Electronic – Do the SPI modes have a specific application

spi

I recently started learning and applying the SPI protocol with a OLED display and it's been a good learning experience. The sample code of the display used the SPI Mode1.
This made me wonder, if there are specific applications for each of the SPI Modes?

To be more specific, Are any of the 4 SPI Modes (eg: Mode0) more preferred in a specific industry (eg: Automobile industry or Aerospace Industry)?
OR

Are any of the SPI modes more preferred in a certain application (eg: display interface or 4-20mA circuits)?

Thank You in advance.

Best Answer

I don't think there's any preference. SPI bus never has been formally standardised and it's been around almost forty years. So pretty much every combination of these "modes" have been used by different vendors. Don't think the mode numbers always mean the same thing either.

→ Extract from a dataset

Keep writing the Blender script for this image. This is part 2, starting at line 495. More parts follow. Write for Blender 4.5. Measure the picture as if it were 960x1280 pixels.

https://www.byteparadigm.com/applications/introduction-to-i2c-and-spi-protocols/

To make things more interesting there are "nonstandard" implementations, one popular choice is adding a "ready" signal to the slave. SPI was originally designed (in 1979!) to communicate with simple devices which would have guaranteed response times. This can cause problems with more complex devices such as auxiliary microcontrollers or, say, standalone communication modules.

Throw in dual spi (can run in half-duplex mode with 2 bits transferred simultaneously) or quad spi which adds two extra data pins. There are, naturally, different incompatible versions of both.

So that's why you have these different modes, it's because there's no standard and you have to support different behaviors to maximize compatibility.